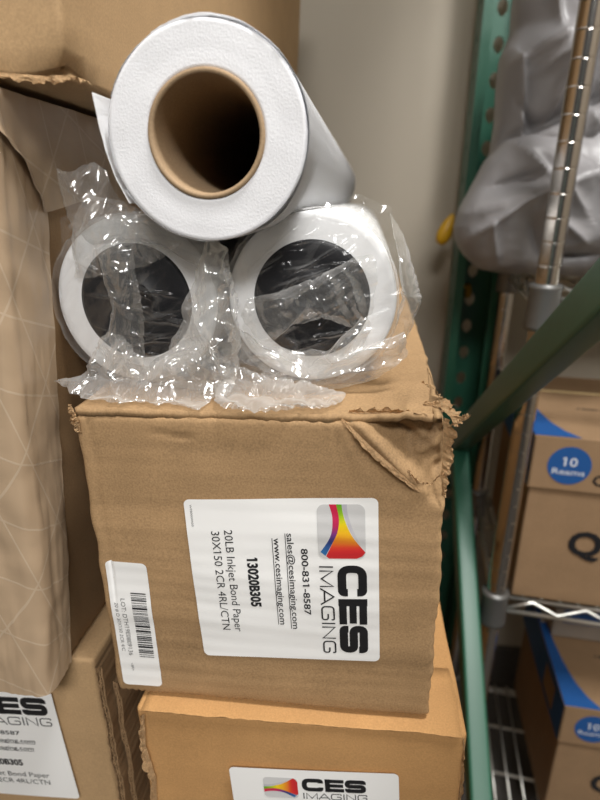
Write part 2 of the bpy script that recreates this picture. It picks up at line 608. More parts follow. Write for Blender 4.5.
def shipping_label(parent, surf, what, k=1.0, off=(0.0, 0.0)):
    def pr(bm):
        for v in bm.verts:
            v.co = Vector((off[0] + k * v.co.x, off[1] + k * v.co.y, v.co.z))
        return surf.put(bm, 0.0008)
    lb = part('shipping_label', surf.put(sticker(110, 108.5, 3.5), 0.0006), M['label'], parent, what, True)
    part('logo', pr(logo_bm()), M['print'], lb, 'rainbow funnel emblem on a pale grey tile')
    big = []
    for ch, u, w in (('C', 41.8, 20.8), ('E', 64.4, 18.2), ('S', 83.6, 20.2)):
        big += glyph(ch, u, 85.2, w, 16.6, 4.9)
    part('brand_lettering', pr(merge(*big)), M['ink'], lb, 'heavy wide black letters')
    thin = []
    for ch, u, w in (('I', 42.4, 1), ('M', 45.2, 11.2), ('A', 57.4, 11), ('G', 69.4, 10.4), ('I', 81.6, 1), ('N', 84.4, 9.2), ('G', 95.2, 9.4)):
        thin += glyph(ch, u, 75.0, w, 7.9, 0.95)
    part('name_lettering', pr(merge(*thin)), M['ink'], lb, 'thin wide black letters')
    part('phone_number', pr(fit_text('800-831-8587', 31.1, 76.2, 65.2, 3.9, 0.016)), M['ink'], lb)
    part('mail_address', pr(merge(fit_text('sales@cesimaging.com', 21.3, 86.7, 57.6, 3.9, 0.009), rect2(21.3, 86.7, 56.5, 56.9, 20))), M['ink'], lb)
    part('web_address', pr(merge(fit_text('www.cesimaging.com', 24.4, 83.8, 50.0, 3.9, 0.009), rect2(24.4, 83.8, 48.9, 49.3, 20))), M['ink'], lb)
    part('item_number', pr(fit_text('13020B305', 37.2, 71.2, 33.8, 6.0, 0.042)), M['ink'], lb, 'narrow heavy black number')
    part('description_text', pr(merge(fit_text('20LB Inkjet Bond Paper', 19.1, 90.1, 21.9, 5.0), fit_text('30X150 2CR 4RL/CTN', 20.0, 89.1, 14.3, 5.0))), M['ink'], lb)
    part('form_number', pr(fit_text('WFB0004430', 3.2, 17.0, 3.3, 1.3)), M['ink_grey'], lb, 'tiny grey print')
    return lb

# ================================================================== SETTING
WALL_Y = 0.86
FLOOR = -0.80
CEIL = 1.95
structure('wall_back', bevel_box(-2.2, 2.6, WALL_Y, WALL_Y + 0.1, FLOOR, CEIL, 0), M['wall'])
structure('floor', bevel_box(-2.2, 2.6, -2.6, WALL_Y + 0.1, FLOOR - 0.1, FLOOR, 0), M['floor'])
structure('wall_right', bevel_box(1.6, 1.7, -2.6, WALL_Y, FLOOR, CEIL, 0), M['wall'])
structure('wall_left', bevel_box(-1.5, -1.4, -2.6, WALL_Y, FLOOR, CEIL, 0), M['wall'])
structure('ceiling', bevel_box(-1.5, 1.7, -2.6, WALL_Y + 0.1, CEIL, CEIL + 0.1, 0), M['wall'])
structure('baseboard_back', bevel_box(-1.4, 1.6, WALL_Y - 0.012, WALL_Y, FLOOR, FLOOR + 0.1, 0.003), M['floor'])

# ============================================================ MAIN CARTON
TILT = -0.0317
BW, BD, BH = 0.2005, 0.79, 0.2
RES_R = 0.0022

def front_y(x, z):
    """how far the front panel of the worn carton stands out (y, negative = towards the viewer)"""
    y = 0.0009 * pn(x, 0, z, 14, 3) + 0.0006 * pn(x * 0.25, 0, z, 70, 5)
    y += (0.00004 + 0.00008 * pn(x, 0, z, 12, 31)) * math.sin(z * 2 * PI / 0.0092 + 2.2 * pn(x * 0.4, 0, z, 26, 30))
    # swollen middle
    y -= 0.0022 * math.sin(PI * min(1, max(0, x / BW))) * math.sin(PI * min(1, max(0, z / BH)))
    # vertical score near the left edge
    d = abs(x - (0.0085 + 0.0012 * pn(0, 0, z, 40, 2)))
    y += 0.0012 * math.exp(-(d / 0.0009) ** 2) * sstep(0.06, 0.10, z)
    # small horizontal rip under the top edge
    d, s, t = seg_dist(x, z, (0.0400, 0.1868), (0.069, 0.1846))
    y += 0.0022 * math.exp(-(d / 0.0010) ** 2) * math.sin(PI * t) * (1 if s > 0 else 0.6)
    # crushed top right corner: raised fold, then the panel sinks behind it
    a, b = (0.150, 0.2005), (0.187, 0.160)
    d, s, t = seg_dist(x, z, a, b)
    y -= 0.0034 * math.exp(-(d / 0.0026) ** 2) * (0.4 + 0.6 * math.sin(PI * t))
    if s < 0:
        k = sstep(0.0, 0.012, d) * sstep(0.150, 0.168, z + 0.35 * (x - 0.187))
        y += k * (0.0075 + 0.0062 * ridge(x, 0, z, 65, 9) + 0.0026 * ridge(x, 0, z, 170, 4))
    # broken crease running from the corner down to the edge
    for p, q, amp in (((0.170, 0.192), (0.190, 0.181), .003), ((0.190, 0.181), (0.199, 0.195), .003), ((0.187, 0.160), (0.2, 0.168), .0025), ((0.180, 0.175), (0.196, 0.172), .002)):
        d, s, t = seg_dist(x, z, p, q)
        y += amp * math.exp(-(d / 0.0016) ** 2)
    return y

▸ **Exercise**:
Without the pictures, repeat the listing above exactly.

▸ **Final result**:
Write part 2 of the bpy script that recreates this picture. It picks up at line 608. More parts follow. Write for Blender 4.5.
def shipping_label(parent, surf, what, k=1.0, off=(0.0, 0.0)):
    def pr(bm):
        for v in bm.verts:
            v.co = Vector((off[0] + k * v.co.x, off[1] + k * v.co.y, v.co.z))
        return surf.put(bm, 0.0008)
    lb = part('shipping_label', surf.put(sticker(110, 108.5, 3.5), 0.0006), M['label'], parent, what, True)
    part('logo', pr(logo_bm()), M['print'], lb, 'rainbow funnel emblem on a pale grey tile')
    big = []
    for ch, u, w in (('C', 41.8, 20.8), ('E', 64.4, 18.2), ('S', 83.6, 20.2)):
        big += glyph(ch, u, 85.2, w, 16.6, 4.9)
    part('brand_lettering', pr(merge(*big)), M['ink'], lb, 'heavy wide black letters')
    thin = []
    for ch, u, w in (('I', 42.4, 1), ('M', 45.2, 11.2), ('A', 57.4, 11), ('G', 69.4, 10.4), ('I', 81.6, 1), ('N', 84.4, 9.2), ('G', 95.2, 9.4)):
        thin += glyph(ch, u, 75.0, w, 7.9, 0.95)
    part('name_lettering', pr(merge(*thin)), M['ink'], lb, 'thin wide black letters')
    part('phone_number', pr(fit_text('800-831-8587', 31.1, 76.2, 65.2, 3.9, 0.016)), M['ink'], lb)
    part('mail_address', pr(merge(fit_text('sales@cesimaging.com', 21.3, 86.7, 57.6, 3.9, 0.009), rect2(21.3, 86.7, 56.5, 56.9, 20))), M['ink'], lb)
    part('web_address', pr(merge(fit_text('www.cesimaging.com', 24.4, 83.8, 50.0, 3.9, 0.009), rect2(24.4, 83.8, 48.9, 49.3, 20))), M['ink'], lb)
    part('item_number', pr(fit_text('13020B305', 37.2, 71.2, 33.8, 6.0, 0.042)), M['ink'], lb, 'narrow heavy black number')
    part('description_text', pr(merge(fit_text('20LB Inkjet Bond Paper', 19.1, 90.1, 21.9, 5.0), fit_text('30X150 2CR 4RL/CTN', 20.0, 89.1, 14.3, 5.0))), M['ink'], lb)
    part('form_number', pr(fit_text('WFB0004430', 3.2, 17.0, 3.3, 1.3)), M['ink_grey'], lb, 'tiny grey print')
    return lb

# ================================================================== SETTING
WALL_Y = 0.86
FLOOR = -0.80
CEIL = 1.95
structure('wall_back', bevel_box(-2.2, 2.6, WALL_Y, WALL_Y + 0.1, FLOOR, CEIL, 0), M['wall'])
structure('floor', bevel_box(-2.2, 2.6, -2.6, WALL_Y + 0.1, FLOOR - 0.1, FLOOR, 0), M['floor'])
structure('wall_right', bevel_box(1.6, 1.7, -2.6, WALL_Y, FLOOR, CEIL, 0), M['wall'])
structure('wall_left', bevel_box(-1.5, -1.4, -2.6, WALL_Y, FLOOR, CEIL, 0), M['wall'])
structure('ceiling', bevel_box(-1.5, 1.7, -2.6, WALL_Y + 0.1, CEIL, CEIL + 0.1, 0), M['wall'])
structure('baseboard_back', bevel_box(-1.4, 1.6, WALL_Y - 0.012, WALL_Y, FLOOR, FLOOR + 0.1, 0.003), M['floor'])

# ============================================================ MAIN CARTON
TILT = -0.0317
BW, BD, BH = 0.2005, 0.79, 0.2
RES_R = 0.0022

def front_y(x, z):
    """how far the front panel of the worn carton stands out (y, negative = towards the viewer)"""
    y = 0.0009 * pn(x, 0, z, 14, 3) + 0.0006 * pn(x * 0.25, 0, z, 70, 5)
    y += (0.00004 + 0.00008 * pn(x, 0, z, 12, 31)) * math.sin(z * 2 * PI / 0.0092 + 2.2 * pn(x * 0.4, 0, z, 26, 30))
    # swollen middle
    y -= 0.0022 * math.sin(PI * min(1, max(0, x / BW))) * math.sin(PI * min(1, max(0, z / BH)))
    # vertical score near the left edge
    d = abs(x - (0.0085 + 0.0012 * pn(0, 0, z, 40, 2)))
    y += 0.0012 * math.exp(-(d / 0.0009) ** 2) * sstep(0.06, 0.10, z)
    # small horizontal rip under the top edge
    d, s, t = seg_dist(x, z, (0.0400, 0.1868), (0.069, 0.1846))
    y += 0.0022 * math.exp(-(d / 0.0010) ** 2) * math.sin(PI * t) * (1 if s > 0 else 0.6)
    # crushed top right corner: raised fold, then the panel sinks behind it
    a, b = (0.150, 0.2005), (0.187, 0.160)
    d, s, t = seg_dist(x, z, a, b)
    y -= 0.0034 * math.exp(-(d / 0.0026) ** 2) * (0.4 + 0.6 * math.sin(PI * t))
    if s < 0:
        k = sstep(0.0, 0.012, d) * sstep(0.150, 0.168, z + 0.35 * (x - 0.187))
        y += k * (0.0075 + 0.0062 * ridge(x, 0, z, 65, 9) + 0.0026 * ridge(x, 0, z, 170, 4))
    # broken crease running from the corner down to the edge
    for p, q, amp in (((0.170, 0.192), (0.190, 0.181), .003), ((0.190, 0.181), (0.199, 0.195), .003), ((0.187, 0.160), (0.2, 0.168), .0025), ((0.180, 0.175), (0.196, 0.172), .002)):
        d, s, t = seg_dist(x, z, p, q)
        y += amp * math.exp(-(d / 0.0016) ** 2)
    return y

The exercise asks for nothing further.